── DATASET RECORDS ──

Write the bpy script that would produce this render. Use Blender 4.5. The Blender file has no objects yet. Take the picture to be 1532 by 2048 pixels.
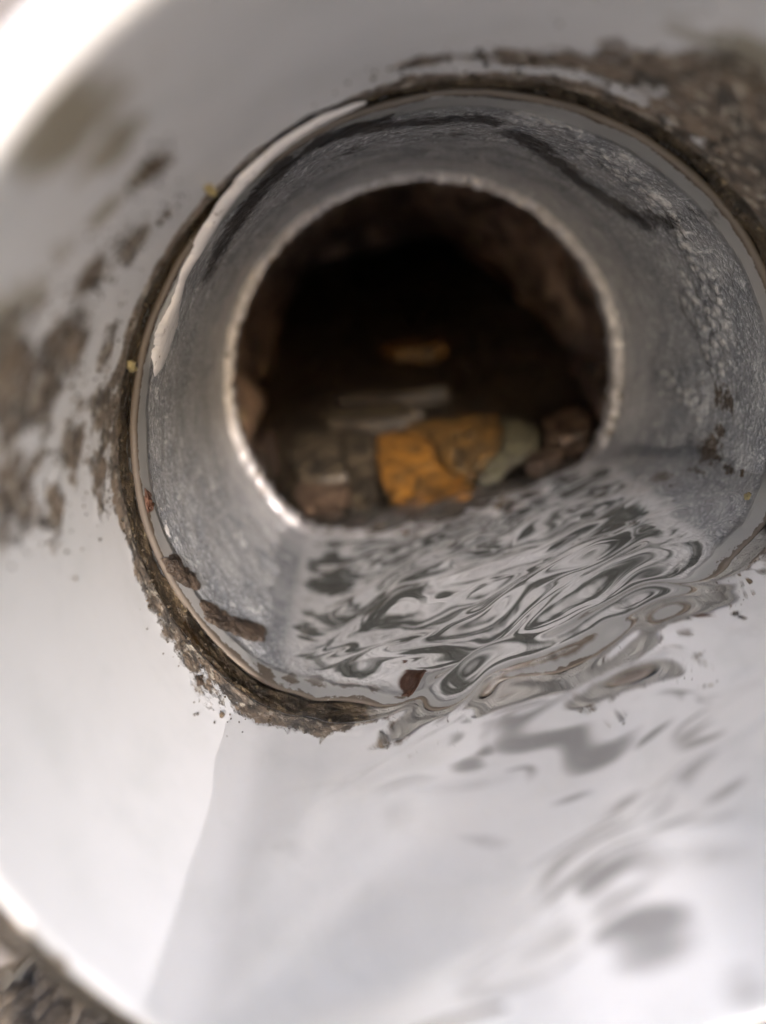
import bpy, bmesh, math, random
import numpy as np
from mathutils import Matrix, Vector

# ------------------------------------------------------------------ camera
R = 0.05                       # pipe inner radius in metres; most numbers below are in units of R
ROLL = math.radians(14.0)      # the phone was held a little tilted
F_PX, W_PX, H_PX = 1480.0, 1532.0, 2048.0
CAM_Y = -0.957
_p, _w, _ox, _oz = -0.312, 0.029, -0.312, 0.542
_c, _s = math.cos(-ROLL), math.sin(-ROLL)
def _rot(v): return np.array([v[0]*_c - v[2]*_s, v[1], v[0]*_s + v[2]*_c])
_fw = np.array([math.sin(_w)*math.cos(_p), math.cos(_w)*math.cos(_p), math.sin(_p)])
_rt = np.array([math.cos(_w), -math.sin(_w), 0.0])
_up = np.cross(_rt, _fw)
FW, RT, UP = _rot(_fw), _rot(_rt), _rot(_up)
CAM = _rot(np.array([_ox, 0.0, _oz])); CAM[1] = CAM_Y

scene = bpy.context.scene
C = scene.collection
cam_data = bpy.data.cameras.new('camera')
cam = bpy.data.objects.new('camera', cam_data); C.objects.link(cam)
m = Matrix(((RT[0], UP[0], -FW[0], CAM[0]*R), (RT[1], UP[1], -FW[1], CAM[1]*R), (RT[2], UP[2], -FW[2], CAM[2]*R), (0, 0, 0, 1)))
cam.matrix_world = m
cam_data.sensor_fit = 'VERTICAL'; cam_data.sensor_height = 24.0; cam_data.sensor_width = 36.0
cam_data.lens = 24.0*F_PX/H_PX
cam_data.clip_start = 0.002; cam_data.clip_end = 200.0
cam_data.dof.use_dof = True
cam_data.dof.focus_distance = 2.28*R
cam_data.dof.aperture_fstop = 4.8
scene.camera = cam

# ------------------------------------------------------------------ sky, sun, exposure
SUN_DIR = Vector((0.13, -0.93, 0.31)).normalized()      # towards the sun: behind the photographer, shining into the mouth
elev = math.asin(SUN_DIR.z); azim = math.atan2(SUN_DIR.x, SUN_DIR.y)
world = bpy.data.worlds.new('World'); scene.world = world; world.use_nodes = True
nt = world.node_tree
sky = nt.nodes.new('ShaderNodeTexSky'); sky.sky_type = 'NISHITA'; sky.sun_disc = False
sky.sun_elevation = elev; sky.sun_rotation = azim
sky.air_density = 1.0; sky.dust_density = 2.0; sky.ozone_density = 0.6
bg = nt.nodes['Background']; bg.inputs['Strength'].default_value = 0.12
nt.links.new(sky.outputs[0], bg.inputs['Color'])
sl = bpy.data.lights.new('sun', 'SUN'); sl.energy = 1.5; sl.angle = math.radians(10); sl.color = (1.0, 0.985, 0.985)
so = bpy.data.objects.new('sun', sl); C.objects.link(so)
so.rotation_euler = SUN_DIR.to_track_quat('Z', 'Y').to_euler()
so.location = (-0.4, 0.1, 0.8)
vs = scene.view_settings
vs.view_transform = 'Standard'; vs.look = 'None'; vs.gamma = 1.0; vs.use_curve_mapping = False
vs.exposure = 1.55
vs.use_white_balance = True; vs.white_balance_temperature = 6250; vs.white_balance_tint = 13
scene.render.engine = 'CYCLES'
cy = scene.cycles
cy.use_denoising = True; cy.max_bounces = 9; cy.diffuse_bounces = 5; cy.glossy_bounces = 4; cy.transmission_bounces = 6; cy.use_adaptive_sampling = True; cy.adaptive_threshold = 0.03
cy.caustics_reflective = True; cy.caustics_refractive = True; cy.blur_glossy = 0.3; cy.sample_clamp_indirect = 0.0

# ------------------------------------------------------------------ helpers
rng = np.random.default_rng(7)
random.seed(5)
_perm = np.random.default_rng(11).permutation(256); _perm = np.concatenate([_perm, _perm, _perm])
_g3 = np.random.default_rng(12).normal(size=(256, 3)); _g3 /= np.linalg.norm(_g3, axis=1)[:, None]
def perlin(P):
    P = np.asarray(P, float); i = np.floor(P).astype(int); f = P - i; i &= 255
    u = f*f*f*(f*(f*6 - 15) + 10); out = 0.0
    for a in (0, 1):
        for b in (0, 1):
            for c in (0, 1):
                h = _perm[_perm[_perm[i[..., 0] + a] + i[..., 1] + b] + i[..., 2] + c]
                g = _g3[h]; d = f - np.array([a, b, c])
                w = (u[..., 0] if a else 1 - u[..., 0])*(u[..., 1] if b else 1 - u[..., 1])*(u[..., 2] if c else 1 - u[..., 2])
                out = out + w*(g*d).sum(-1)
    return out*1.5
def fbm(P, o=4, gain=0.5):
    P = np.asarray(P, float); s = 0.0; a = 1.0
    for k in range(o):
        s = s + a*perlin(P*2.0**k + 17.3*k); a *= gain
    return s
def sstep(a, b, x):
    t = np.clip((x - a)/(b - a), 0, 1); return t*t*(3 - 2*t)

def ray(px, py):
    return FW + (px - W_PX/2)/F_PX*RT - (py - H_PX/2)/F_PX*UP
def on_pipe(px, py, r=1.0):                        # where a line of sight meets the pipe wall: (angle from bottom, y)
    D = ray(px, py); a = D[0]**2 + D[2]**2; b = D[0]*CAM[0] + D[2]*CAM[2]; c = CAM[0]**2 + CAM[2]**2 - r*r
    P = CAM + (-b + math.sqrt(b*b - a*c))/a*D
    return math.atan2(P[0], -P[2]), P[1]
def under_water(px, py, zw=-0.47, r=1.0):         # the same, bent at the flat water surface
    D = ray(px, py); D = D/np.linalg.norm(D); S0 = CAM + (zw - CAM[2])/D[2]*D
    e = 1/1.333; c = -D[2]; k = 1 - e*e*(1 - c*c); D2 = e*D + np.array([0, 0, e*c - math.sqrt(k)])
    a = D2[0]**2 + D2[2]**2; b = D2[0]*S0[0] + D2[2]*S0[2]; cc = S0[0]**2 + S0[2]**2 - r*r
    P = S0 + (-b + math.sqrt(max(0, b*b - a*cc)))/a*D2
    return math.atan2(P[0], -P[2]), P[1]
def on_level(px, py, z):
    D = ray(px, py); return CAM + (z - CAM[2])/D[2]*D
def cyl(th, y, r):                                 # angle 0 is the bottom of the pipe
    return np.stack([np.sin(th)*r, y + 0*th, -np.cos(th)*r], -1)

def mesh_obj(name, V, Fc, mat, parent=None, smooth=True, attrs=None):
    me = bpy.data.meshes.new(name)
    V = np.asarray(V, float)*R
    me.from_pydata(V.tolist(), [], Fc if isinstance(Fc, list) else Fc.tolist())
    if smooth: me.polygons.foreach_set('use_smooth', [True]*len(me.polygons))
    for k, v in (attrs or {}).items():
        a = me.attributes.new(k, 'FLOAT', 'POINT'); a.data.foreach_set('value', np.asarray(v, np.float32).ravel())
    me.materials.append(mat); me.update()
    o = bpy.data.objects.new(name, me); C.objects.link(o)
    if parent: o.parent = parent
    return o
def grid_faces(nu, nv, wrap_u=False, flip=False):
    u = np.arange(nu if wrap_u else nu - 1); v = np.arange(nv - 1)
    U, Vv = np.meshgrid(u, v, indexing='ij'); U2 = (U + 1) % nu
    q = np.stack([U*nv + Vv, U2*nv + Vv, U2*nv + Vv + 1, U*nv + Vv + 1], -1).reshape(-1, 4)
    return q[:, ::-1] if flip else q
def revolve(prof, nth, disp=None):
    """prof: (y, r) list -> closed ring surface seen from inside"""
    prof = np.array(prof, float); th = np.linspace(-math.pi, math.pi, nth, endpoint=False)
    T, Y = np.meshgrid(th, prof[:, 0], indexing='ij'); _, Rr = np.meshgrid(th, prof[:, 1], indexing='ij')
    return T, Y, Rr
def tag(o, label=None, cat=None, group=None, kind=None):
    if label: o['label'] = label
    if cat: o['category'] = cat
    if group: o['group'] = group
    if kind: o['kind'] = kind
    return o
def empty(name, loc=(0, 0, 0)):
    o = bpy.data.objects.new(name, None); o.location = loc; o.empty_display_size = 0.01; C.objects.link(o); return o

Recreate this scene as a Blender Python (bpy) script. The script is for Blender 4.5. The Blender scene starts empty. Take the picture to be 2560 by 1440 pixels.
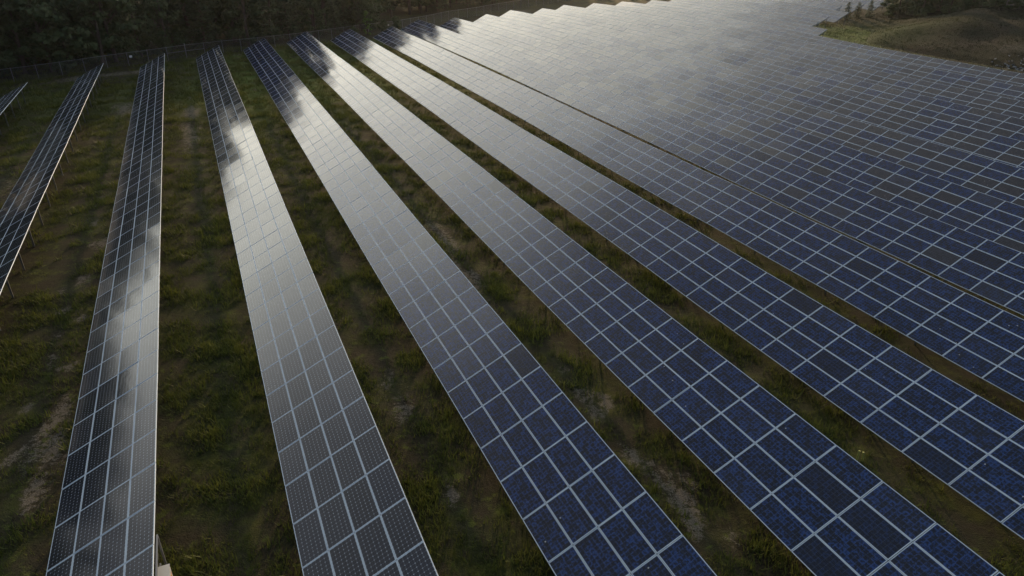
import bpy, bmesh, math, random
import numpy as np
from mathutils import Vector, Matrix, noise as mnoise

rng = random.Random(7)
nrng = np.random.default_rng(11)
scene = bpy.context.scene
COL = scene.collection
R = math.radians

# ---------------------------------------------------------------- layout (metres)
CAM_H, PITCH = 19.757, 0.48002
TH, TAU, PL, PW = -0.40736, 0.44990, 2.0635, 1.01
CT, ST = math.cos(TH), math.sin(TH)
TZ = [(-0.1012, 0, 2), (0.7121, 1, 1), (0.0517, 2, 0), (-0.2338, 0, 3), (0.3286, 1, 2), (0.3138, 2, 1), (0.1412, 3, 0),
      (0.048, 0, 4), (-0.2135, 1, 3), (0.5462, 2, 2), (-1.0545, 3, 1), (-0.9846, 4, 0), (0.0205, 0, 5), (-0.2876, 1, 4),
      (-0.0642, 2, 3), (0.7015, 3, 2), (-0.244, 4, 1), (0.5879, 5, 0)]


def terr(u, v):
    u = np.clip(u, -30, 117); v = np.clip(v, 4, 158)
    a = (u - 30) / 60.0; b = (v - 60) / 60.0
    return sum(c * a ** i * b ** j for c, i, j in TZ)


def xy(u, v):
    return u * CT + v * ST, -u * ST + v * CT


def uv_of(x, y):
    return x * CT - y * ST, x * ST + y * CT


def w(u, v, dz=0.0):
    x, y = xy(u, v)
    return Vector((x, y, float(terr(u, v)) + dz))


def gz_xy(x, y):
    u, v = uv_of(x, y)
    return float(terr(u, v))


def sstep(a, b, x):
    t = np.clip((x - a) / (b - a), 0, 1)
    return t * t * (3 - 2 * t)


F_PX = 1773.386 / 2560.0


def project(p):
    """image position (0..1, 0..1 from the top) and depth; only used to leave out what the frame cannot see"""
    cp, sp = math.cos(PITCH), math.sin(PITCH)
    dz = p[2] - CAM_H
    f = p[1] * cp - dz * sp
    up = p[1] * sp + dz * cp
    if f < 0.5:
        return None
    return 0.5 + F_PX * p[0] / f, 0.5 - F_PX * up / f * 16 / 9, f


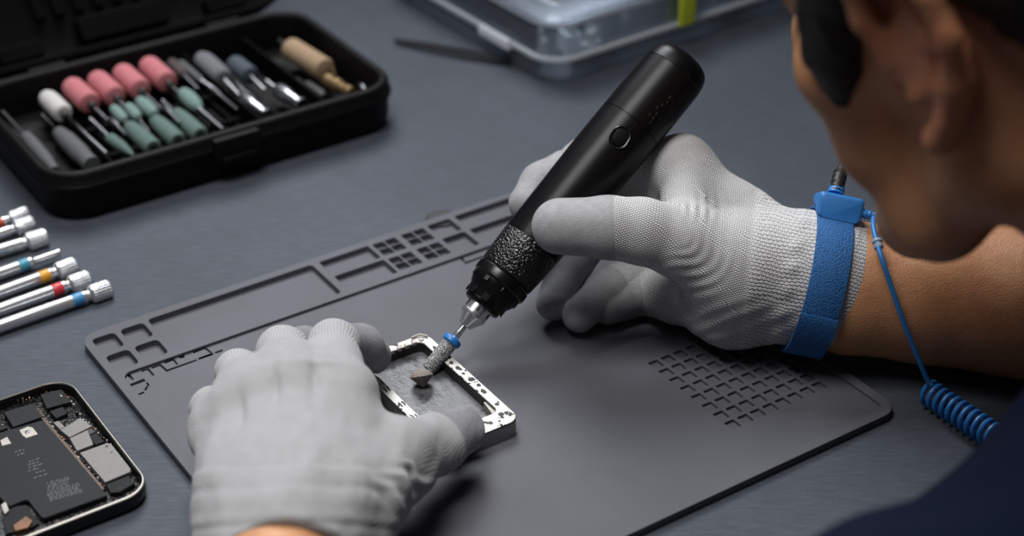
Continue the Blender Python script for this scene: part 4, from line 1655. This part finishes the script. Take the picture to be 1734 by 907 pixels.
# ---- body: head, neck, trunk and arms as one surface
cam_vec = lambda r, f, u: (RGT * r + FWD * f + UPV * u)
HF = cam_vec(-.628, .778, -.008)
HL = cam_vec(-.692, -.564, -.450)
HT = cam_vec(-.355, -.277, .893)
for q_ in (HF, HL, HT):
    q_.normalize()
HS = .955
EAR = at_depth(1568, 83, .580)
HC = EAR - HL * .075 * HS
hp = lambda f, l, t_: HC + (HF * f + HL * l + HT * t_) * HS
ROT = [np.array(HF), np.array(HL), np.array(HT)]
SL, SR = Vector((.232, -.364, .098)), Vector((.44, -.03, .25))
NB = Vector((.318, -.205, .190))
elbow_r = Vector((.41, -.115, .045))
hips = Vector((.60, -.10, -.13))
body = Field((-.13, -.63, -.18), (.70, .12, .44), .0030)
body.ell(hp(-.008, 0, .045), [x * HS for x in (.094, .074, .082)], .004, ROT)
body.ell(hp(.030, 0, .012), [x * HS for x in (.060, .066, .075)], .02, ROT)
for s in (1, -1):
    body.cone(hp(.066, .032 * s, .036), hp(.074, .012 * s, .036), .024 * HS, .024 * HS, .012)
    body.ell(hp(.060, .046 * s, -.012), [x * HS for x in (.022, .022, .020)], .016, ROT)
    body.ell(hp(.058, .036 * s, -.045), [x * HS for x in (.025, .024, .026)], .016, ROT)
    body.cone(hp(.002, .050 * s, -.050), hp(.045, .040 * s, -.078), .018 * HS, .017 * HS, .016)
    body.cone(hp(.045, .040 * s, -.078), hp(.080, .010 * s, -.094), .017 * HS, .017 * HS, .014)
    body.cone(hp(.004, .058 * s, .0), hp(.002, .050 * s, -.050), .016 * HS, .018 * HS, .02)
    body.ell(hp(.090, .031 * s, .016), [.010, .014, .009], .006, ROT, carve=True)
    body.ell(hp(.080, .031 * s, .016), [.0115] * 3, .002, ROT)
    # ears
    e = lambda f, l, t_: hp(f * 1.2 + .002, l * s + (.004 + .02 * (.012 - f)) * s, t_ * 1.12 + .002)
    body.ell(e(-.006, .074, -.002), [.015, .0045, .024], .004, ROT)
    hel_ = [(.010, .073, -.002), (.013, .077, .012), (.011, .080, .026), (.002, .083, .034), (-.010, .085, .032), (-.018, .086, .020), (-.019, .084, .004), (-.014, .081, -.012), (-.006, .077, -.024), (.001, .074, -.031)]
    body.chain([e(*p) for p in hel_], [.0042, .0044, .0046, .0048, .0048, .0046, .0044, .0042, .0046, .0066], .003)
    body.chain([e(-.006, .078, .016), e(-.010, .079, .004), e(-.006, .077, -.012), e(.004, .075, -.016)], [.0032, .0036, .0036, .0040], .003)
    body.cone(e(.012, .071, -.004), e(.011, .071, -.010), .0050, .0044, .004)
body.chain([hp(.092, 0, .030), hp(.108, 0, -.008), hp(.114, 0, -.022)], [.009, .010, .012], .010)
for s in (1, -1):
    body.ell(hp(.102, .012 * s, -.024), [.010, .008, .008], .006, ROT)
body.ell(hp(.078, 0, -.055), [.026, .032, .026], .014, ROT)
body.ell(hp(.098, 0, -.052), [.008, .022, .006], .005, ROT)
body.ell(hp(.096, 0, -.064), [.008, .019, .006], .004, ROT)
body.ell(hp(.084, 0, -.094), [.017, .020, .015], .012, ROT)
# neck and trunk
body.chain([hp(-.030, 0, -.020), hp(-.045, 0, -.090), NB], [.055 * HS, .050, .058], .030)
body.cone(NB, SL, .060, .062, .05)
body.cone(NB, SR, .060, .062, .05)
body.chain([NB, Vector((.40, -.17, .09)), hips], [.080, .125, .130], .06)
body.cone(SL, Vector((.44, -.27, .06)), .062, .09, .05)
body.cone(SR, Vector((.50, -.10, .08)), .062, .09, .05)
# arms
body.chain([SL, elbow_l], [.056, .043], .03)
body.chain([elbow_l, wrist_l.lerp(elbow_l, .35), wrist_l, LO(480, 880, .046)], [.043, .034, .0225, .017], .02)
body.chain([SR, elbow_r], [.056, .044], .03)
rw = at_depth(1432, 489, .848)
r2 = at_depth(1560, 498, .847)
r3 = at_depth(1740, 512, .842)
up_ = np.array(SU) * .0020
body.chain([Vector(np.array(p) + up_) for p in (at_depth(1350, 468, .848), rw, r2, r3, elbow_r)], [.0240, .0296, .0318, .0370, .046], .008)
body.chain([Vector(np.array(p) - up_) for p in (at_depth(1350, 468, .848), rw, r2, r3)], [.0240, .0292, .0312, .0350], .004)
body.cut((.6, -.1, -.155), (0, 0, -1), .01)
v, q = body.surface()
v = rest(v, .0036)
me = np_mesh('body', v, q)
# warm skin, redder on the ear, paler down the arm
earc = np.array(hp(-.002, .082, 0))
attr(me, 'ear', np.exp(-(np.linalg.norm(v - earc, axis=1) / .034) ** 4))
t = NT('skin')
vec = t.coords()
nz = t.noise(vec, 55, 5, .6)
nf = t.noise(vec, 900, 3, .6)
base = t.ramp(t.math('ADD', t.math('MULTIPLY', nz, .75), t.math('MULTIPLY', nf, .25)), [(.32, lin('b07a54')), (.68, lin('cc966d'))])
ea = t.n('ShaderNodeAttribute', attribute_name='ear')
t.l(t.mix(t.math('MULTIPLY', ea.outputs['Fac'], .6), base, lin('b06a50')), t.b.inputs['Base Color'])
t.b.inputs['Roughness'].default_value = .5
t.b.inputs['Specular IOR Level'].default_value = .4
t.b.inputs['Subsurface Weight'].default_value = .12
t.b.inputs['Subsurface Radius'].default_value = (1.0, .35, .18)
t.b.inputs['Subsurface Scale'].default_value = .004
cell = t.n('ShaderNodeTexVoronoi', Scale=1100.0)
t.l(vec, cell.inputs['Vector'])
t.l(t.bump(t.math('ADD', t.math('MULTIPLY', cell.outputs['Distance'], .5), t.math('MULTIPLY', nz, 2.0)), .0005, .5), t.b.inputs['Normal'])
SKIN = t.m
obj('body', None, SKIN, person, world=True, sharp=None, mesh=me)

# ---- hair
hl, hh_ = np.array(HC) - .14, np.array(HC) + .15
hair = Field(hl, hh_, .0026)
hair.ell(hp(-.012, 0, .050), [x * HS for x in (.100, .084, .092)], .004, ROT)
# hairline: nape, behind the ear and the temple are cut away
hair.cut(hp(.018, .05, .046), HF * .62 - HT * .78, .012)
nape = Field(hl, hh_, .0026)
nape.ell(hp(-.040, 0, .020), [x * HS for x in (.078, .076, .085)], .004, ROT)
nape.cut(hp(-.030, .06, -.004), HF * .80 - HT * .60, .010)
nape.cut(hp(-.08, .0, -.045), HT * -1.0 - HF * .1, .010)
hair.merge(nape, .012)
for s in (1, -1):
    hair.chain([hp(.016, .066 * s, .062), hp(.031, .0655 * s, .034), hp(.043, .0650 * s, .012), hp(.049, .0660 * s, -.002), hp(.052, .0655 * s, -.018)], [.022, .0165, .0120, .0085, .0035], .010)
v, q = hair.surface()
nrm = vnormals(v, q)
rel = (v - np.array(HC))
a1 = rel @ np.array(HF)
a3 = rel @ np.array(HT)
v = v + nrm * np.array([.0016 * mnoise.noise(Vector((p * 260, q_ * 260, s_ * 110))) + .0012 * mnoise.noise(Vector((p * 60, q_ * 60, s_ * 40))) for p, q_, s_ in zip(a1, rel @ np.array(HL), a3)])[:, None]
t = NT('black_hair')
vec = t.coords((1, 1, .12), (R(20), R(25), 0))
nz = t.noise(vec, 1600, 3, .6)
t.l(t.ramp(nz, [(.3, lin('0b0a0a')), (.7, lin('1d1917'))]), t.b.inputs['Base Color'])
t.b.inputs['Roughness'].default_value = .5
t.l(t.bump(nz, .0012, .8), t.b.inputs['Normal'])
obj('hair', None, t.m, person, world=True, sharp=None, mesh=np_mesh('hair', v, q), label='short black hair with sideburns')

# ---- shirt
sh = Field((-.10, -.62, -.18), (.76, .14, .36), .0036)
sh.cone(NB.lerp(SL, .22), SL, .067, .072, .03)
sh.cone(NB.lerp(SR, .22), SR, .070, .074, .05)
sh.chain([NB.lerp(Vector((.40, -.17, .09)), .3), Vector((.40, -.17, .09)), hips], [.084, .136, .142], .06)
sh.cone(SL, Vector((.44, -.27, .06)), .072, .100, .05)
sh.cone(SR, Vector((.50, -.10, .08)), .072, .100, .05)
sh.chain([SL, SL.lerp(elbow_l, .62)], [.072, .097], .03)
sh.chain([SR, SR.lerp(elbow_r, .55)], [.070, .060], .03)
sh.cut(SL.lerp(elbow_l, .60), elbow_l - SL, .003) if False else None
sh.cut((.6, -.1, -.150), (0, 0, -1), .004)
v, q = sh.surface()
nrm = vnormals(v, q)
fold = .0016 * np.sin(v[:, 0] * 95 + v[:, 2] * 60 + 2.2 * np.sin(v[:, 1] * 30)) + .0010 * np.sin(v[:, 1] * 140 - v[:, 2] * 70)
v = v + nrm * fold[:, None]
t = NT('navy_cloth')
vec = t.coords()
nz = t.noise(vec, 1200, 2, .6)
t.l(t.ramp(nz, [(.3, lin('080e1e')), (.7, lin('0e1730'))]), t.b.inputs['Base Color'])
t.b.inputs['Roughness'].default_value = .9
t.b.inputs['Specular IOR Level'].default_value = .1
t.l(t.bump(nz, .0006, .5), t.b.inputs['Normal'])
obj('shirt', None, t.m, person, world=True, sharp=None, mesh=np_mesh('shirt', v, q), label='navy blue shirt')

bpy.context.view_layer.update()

───

_REQUIREMENTS_: Set down word for word the lines from the first entry through the line with "scene.camera = cam", both included, omitting pictures.

_RESPONSE BELOW_:
Write the bpy script that would produce this render. Use Blender 4.5. The Blender file has no objects yet. Take the picture to be 1532 by 2048 pixels.
import bpy, bmesh, math, random
import numpy as np
from mathutils import Matrix, Vector

# ------------------------------------------------------------------ camera
R = 0.05                       # pipe inner radius in metres; most numbers below are in units of R
ROLL = math.radians(14.0)      # the phone was held a little tilted
F_PX, W_PX, H_PX = 1480.0, 1532.0, 2048.0
CAM_Y = -0.957
_p, _w, _ox, _oz = -0.312, 0.029, -0.312, 0.542
_c, _s = math.cos(-ROLL), math.sin(-ROLL)
def _rot(v): return np.array([v[0]*_c - v[2]*_s, v[1], v[0]*_s + v[2]*_c])
_fw = np.array([math.sin(_w)*math.cos(_p), math.cos(_w)*math.cos(_p), math.sin(_p)])
_rt = np.array([math.cos(_w), -math.sin(_w), 0.0])
_up = np.cross(_rt, _fw)
FW, RT, UP = _rot(_fw), _rot(_rt), _rot(_up)
CAM = _rot(np.array([_ox, 0.0, _oz])); CAM[1] = CAM_Y

scene = bpy.context.scene
C = scene.collection
cam_data = bpy.data.cameras.new('camera')
cam = bpy.data.objects.new('camera', cam_data); C.objects.link(cam)
m = Matrix(((RT[0], UP[0], -FW[0], CAM[0]*R), (RT[1], UP[1], -FW[1], CAM[1]*R), (RT[2], UP[2], -FW[2], CAM[2]*R), (0, 0, 0, 1)))
cam.matrix_world = m
cam_data.sensor_fit = 'VERTICAL'; cam_data.sensor_height = 24.0; cam_data.sensor_width = 36.0
cam_data.lens = 24.0*F_PX/H_PX
cam_data.clip_start = 0.002; cam_data.clip_end = 200.0
cam_data.dof.use_dof = True
cam_data.dof.focus_distance = 2.28*R
cam_data.dof.aperture_fstop = 4.8
scene.camera = cam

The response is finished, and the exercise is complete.